先日、タイムラインでこんな画像を見た。
この画像は
「ちょっとしたことで怒るヤツ、ナニ?」
という疑問に対するある種の反論である。
つまり、「ちょっとしたこと」は最後のひと押しに過ぎないのでそれまでの蓄積を忘れるな(さらにそこから、ワタシは器が小さいわけではないというニュアンス)ということである。
この、様々な思いと心の動きが簡単なイラスト1枚に「モデル化」されている。
な、なんて巧みなテクニックなんだ……
今日はこの「モデル化」の話である。忘れないうちに書いておくが、この記事での「モデル化」とは
論理の内部構造を、ときには具体的な装置などになぞらえながら明らかにすることで、自身の主張の多くを矛盾なく説明する一連の試み
のことである。要は「しゃらくせえたとえ」である。
正直、冒頭に提示した画像の真偽はどうでも良い。ケースバイケースだと思う。普段温厚な人がちょっとしたことでキレたらこの図のモデルのようなことが起こったのだろう。一方で、多くの人が気にもとめないようなことで心の器がこのくらいまで満たされてしまう人もいる。
僕が言いたいのは、「モデル化による説明は最良とは限らないにも関わらず、常に一定の説得力をもちやすい」ということである。
モデル化の強みは、それを見た人が新たに抱く疑問に対して解決策を提示できる可能性があるという点である。
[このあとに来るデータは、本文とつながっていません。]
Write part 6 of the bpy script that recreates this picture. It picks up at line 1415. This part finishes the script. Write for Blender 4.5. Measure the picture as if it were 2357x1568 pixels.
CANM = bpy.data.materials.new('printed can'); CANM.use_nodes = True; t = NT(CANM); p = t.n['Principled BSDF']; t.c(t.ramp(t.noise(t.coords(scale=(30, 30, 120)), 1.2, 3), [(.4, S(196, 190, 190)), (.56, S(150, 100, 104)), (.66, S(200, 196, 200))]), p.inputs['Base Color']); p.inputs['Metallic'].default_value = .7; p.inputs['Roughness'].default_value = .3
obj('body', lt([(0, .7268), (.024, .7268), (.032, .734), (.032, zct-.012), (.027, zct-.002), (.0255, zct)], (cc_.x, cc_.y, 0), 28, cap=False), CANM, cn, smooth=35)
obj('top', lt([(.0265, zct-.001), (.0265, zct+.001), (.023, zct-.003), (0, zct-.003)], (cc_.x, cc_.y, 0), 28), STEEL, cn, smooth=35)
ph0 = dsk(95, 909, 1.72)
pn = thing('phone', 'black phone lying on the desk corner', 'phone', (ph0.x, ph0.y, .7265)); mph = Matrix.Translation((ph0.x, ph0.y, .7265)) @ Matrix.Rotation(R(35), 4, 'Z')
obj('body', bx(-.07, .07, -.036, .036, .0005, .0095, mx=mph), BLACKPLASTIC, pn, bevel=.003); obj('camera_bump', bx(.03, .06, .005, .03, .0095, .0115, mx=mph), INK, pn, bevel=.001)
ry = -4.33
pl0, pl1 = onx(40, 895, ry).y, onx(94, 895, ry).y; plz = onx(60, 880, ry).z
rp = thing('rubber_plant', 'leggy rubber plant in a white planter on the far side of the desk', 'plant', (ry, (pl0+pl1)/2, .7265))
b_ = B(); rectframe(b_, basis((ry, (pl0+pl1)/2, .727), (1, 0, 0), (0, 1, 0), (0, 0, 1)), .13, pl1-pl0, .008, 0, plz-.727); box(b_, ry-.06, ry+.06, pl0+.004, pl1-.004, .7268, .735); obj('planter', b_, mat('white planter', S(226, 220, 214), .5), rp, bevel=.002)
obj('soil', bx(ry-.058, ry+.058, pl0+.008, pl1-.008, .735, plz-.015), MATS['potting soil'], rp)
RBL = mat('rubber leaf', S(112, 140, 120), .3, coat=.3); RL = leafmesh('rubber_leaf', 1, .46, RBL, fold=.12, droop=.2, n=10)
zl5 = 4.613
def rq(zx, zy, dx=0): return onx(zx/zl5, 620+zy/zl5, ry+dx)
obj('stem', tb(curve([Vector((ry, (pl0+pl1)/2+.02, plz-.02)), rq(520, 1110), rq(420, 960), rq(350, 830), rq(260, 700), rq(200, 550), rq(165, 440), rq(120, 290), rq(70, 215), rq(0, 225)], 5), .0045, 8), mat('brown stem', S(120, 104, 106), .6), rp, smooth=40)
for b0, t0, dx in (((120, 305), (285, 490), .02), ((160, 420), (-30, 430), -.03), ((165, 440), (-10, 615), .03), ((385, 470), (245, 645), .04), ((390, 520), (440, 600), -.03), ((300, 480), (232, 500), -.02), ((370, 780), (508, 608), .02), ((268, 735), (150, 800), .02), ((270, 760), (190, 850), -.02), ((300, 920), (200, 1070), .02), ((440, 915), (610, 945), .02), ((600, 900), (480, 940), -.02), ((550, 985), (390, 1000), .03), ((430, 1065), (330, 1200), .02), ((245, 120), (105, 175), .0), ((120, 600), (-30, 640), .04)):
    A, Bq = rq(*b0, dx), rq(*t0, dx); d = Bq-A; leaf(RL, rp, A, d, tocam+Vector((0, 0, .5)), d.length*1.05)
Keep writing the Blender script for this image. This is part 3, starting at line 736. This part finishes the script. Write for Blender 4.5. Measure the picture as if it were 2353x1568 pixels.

モデル化された説明は、抽象的な内容によってのみからなる主張と違って聞き手の理解が良くなりやすいため、主張を見たときに「あれ、これってどうなんだ?」と生じた疑問を、聞き手自らがモデルを用いて解釈することがある。
この現象よって、真偽はともかく、筋が通りやすいのである。自分の反論を自分で解決してしまうのだから当然である。
実際、冒頭のモデルに対するSNSの反応は「本当にこれ」「わかる」など、思考停止の脊髄反射の言葉で溢れていた。サル未満のフナムシ野郎という感じだ。
モデル化とは、意見の可視化である。意見が先にあって、それに最も合致したモデルを後から形成するのが一般的な流れだ。意見が先、モデルが後。要するに、バイアスを排除できていない。むしろ、アンカリングバイアスに囚われていると言っても過言ではないだろう。
意見の可視化をするにあたって、より多くの理解を得るべくノイズとなる要素は省かなければならない。しかし、このノイズを判断する基準が既にバイアスなのである。
断っておくと、モデル化は煩雑な事象を整頓する上では極めて有用であるし、新たな事象に対して予測を立てる上では心強い道標になる。
しかし、ただ「イイタイコト」に味付けするためだけのモデル化には注意したほうが良い。実際、僕もなんとなく発言に説得力を持たせて場をリードしたいときは無意味にモデル化する。
SNSには会話がない。皆が思いも思いにイイタイコトを喚き散らしている。複雑でもなんでもない事象にわざわざ首を突っ込み意見だけを言う。予測を立てるわけでもない。断言するが、
SNSにおけるモデル化は100%タコである。
以上、「モデル化」をモデル化してみました。